-- STATED GOAL --
Using the material below, copy every line where "scene" appears.

--- --- ---

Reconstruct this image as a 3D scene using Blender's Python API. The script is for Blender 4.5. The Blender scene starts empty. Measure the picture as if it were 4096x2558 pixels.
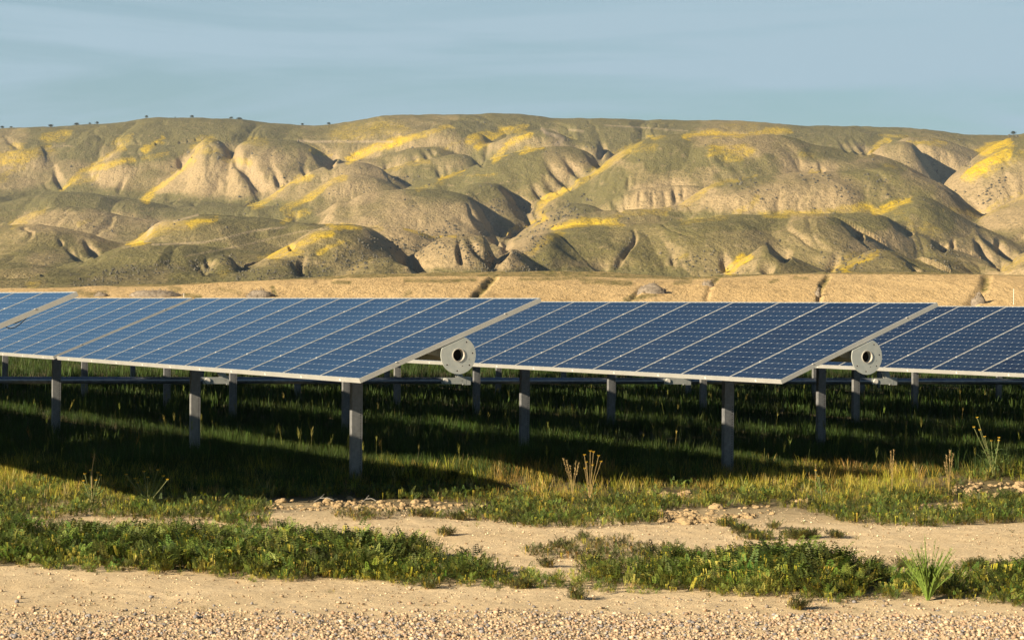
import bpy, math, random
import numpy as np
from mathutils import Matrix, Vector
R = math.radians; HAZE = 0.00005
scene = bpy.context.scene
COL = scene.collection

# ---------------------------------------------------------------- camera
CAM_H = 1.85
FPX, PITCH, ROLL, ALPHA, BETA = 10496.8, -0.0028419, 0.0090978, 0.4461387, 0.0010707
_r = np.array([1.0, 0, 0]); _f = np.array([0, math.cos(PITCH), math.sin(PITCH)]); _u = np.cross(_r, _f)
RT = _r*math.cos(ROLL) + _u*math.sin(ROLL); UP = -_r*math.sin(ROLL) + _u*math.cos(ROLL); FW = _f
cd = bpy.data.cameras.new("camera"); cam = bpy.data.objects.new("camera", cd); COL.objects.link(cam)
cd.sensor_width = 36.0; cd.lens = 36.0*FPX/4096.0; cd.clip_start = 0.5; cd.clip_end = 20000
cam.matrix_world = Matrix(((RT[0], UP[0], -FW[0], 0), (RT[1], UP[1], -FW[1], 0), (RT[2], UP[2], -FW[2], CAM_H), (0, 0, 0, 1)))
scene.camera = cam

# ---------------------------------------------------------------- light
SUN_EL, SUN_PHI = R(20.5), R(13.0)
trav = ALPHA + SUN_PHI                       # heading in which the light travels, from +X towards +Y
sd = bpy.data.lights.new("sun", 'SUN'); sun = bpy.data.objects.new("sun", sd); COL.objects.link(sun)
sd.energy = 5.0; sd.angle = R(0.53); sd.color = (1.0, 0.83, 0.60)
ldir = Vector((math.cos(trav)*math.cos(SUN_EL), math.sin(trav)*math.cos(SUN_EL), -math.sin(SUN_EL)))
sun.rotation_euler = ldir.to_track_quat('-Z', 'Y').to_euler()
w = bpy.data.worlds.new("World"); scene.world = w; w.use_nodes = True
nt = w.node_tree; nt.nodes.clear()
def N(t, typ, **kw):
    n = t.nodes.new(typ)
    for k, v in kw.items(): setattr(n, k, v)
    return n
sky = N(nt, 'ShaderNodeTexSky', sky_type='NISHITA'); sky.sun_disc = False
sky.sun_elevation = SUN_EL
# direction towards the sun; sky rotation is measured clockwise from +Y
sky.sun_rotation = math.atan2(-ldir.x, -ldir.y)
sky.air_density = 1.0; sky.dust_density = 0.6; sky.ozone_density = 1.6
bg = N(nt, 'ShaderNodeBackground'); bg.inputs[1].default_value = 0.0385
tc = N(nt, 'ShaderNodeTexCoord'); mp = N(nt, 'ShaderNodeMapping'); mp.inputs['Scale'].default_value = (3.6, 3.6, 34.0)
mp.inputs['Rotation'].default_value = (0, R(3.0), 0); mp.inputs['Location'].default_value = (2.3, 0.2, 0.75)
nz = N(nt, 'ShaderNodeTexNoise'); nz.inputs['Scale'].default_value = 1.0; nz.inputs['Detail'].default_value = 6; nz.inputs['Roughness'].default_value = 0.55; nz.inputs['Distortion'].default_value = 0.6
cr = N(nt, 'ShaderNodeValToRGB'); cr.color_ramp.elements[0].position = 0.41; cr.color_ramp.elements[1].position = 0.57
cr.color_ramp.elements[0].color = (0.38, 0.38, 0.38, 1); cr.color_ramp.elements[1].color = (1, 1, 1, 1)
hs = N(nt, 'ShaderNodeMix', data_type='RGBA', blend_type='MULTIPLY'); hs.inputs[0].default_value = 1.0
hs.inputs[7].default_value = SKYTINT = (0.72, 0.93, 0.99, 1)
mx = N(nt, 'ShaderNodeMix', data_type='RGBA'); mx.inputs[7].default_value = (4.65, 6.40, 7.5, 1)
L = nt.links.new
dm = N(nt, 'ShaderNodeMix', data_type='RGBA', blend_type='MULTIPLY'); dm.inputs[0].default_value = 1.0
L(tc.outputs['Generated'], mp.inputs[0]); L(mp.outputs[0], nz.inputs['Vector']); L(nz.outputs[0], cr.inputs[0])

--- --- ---

-- RESULT --
Reconstruct this image as a 3D scene using Blender's Python API. The script is for Blender 4.5. The Blender scene starts empty. Measure the picture as if it were 4096x2558 pixels.
scene = bpy.context.scene
COL = scene.collection
scene.camera = cam
w = bpy.data.worlds.new("World"); scene.world = w; w.use_nodes = True